Thursday, August 16, 2007

Technicolor

This collection of essays about race and technology seems to offer something to the academically-inclined of various persuasions, from traditional labor studies in essays about marginalized technical workers and resistance on the assembly line to contemporary cultural criticism surrounding a modern urban musical genre ( Detroit techno), to sociological interpretations of activites such as low-riding. Pick the approach that suits you best. All bring to the foreground a concept that minorities traditionally viewed as absent from the world of technology, or passive consumers of technology at best, are in fact active shapers of contemporary technology whose unique use and role in technology production does not necessarily mirror that of non-minority society.

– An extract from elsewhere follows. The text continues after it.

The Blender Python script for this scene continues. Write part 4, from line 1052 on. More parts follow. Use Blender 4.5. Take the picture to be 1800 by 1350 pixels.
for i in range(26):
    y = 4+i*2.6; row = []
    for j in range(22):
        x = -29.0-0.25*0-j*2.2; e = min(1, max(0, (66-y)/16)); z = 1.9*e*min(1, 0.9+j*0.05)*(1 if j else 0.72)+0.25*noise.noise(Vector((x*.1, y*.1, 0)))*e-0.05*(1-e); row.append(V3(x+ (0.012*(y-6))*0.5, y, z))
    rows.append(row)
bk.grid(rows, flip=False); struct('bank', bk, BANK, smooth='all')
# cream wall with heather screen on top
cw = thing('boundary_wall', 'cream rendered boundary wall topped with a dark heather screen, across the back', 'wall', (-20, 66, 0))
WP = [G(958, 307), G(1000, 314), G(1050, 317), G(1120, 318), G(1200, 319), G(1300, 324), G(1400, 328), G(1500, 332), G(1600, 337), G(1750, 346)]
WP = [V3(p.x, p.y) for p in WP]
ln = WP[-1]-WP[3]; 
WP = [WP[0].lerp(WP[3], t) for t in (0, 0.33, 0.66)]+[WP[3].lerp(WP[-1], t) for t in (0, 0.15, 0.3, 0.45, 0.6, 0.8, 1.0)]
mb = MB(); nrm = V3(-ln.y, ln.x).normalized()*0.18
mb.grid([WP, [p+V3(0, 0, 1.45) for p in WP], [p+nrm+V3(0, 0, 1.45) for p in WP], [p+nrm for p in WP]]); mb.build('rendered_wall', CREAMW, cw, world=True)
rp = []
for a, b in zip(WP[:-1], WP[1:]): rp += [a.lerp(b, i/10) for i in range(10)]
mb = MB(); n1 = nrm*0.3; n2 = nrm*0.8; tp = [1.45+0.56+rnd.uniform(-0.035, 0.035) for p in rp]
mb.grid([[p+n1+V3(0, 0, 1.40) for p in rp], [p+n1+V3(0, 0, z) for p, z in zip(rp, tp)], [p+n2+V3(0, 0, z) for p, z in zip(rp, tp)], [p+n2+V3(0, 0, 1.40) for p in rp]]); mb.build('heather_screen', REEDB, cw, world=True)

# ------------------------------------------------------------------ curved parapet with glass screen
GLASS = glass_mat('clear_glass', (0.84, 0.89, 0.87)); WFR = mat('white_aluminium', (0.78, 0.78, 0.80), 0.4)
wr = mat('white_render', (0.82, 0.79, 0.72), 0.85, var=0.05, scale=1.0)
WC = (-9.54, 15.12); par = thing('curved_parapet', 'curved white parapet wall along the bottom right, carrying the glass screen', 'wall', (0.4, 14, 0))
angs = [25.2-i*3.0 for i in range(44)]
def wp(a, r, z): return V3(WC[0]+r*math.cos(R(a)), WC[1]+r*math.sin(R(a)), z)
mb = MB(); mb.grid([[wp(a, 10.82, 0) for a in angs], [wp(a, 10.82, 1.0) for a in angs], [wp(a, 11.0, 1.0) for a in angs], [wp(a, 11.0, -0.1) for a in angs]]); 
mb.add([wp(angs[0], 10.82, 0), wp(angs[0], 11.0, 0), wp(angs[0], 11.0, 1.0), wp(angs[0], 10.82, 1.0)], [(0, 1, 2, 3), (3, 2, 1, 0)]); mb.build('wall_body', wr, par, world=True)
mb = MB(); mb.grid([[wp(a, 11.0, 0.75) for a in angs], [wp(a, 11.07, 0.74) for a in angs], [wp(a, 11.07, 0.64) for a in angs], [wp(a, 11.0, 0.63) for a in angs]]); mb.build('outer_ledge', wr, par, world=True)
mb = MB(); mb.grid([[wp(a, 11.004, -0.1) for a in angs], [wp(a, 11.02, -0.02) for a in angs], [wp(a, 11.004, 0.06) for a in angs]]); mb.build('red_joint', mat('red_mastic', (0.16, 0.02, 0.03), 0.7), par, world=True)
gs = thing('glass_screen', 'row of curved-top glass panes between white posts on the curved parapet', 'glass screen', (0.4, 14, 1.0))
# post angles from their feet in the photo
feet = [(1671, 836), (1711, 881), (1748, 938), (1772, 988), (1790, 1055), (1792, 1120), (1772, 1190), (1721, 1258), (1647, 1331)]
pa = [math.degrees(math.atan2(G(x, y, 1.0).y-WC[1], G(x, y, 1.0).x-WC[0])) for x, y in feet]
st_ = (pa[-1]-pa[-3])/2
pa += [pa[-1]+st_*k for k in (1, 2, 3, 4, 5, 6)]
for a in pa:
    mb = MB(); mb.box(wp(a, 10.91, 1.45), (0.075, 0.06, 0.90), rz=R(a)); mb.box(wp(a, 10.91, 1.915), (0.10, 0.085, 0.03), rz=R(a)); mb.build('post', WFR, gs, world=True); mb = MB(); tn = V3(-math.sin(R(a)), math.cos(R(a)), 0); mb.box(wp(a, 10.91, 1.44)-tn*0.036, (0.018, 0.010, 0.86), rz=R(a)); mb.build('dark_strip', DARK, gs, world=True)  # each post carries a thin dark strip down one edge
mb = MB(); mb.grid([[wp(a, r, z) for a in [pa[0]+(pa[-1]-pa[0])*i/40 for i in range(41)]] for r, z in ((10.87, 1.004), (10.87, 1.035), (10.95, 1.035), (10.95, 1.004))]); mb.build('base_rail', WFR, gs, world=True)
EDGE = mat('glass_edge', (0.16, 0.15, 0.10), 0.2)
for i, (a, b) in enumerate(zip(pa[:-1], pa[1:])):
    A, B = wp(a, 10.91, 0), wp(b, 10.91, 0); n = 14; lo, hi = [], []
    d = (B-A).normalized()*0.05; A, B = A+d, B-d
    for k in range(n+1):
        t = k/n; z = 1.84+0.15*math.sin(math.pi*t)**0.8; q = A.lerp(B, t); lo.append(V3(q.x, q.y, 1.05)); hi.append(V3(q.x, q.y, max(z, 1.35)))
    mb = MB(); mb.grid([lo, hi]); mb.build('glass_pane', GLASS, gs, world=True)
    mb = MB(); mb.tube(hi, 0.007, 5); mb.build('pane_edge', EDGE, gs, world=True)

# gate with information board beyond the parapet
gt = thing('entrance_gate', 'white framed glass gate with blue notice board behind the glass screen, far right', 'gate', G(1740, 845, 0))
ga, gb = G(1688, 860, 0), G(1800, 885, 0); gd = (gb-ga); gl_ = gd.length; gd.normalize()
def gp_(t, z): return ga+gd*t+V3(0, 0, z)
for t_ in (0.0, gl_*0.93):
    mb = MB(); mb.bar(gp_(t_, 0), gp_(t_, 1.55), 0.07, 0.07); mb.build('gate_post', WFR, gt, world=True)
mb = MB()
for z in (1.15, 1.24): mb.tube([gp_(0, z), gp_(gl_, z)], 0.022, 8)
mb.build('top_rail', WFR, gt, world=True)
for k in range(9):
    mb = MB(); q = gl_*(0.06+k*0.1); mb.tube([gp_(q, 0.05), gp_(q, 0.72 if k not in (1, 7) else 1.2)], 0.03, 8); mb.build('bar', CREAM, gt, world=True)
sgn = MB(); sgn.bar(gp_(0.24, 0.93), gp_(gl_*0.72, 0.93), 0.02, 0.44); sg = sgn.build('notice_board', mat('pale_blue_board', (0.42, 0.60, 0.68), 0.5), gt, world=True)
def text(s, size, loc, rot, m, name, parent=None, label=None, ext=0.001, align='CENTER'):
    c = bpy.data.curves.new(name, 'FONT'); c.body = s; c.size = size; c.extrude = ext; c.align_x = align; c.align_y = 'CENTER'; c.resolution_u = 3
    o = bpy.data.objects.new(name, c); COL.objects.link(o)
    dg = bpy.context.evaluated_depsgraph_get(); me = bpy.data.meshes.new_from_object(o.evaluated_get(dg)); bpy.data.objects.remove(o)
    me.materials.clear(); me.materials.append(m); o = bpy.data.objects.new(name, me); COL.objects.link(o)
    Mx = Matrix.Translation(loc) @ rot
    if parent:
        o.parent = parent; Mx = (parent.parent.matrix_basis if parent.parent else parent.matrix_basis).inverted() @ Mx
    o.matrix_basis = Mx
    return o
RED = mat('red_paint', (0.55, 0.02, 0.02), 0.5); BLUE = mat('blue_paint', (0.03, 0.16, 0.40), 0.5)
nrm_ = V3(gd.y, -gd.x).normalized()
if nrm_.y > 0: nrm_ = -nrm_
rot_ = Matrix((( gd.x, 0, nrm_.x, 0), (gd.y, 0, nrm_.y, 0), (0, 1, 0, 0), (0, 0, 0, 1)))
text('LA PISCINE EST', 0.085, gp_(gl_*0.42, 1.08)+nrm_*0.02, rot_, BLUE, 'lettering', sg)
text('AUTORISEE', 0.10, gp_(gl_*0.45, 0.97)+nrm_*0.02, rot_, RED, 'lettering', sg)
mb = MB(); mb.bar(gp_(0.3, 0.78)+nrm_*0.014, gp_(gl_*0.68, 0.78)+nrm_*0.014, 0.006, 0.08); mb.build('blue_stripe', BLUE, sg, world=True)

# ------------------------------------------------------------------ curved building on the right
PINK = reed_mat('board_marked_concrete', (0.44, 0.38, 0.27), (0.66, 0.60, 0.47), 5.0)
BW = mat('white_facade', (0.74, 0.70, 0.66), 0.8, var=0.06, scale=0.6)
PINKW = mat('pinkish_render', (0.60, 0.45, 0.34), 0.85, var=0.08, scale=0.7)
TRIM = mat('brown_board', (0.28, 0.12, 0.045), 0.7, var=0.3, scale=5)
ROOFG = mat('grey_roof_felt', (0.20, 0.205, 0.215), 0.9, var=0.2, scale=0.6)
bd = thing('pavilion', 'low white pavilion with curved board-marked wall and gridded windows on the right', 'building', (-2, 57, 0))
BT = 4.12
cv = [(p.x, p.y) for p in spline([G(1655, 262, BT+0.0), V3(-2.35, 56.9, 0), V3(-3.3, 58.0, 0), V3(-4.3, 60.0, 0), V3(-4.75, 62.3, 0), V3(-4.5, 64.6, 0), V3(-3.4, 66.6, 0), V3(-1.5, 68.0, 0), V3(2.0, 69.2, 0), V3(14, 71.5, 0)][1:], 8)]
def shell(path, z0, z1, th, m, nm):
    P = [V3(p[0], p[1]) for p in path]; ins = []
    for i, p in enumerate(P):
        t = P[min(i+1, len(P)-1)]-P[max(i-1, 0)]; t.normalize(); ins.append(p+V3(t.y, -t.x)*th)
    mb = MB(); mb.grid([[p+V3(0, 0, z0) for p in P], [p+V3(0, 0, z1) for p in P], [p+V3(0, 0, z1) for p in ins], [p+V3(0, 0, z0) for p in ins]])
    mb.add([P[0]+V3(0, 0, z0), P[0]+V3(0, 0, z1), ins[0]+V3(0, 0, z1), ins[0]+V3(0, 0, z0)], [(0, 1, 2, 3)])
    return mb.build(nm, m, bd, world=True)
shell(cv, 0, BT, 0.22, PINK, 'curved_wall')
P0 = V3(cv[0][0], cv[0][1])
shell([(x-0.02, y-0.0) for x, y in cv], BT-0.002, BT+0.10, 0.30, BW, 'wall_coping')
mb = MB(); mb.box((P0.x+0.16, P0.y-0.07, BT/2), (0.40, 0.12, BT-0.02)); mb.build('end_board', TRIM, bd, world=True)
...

From my own perspective, I appreciated especially the essays about low-wage Latina assembly-line workers in what we think of as affluent Silicon valley, and the discussion of marginalized Indian workers on special visas for ëxpert" workers. The assembly-line workers are viewed in a somewhat traditional fashion, focusing on their gendered resistance to the strictures of assembly -line work under the direction of male non-Latino bosses. The Indian workers are subtly reclassed in their worklife from higher-status computer programmers to lower-status "temporary workers" whose rootless existence in spite of their superior education and qualifications is presented as one aspect of global migration.

The presence of traditional assembly-line work in such a supposedly contemporary venue as technology production as well as the downgrading of the abilities and status of immigrant groups, are traditional themes that seem to be playing out in contemporary high-tech settings. Just how revolutionary is the supposed computer revolution, anyhow? In aspects of labor and production, it seems that traditional themes are still applicable.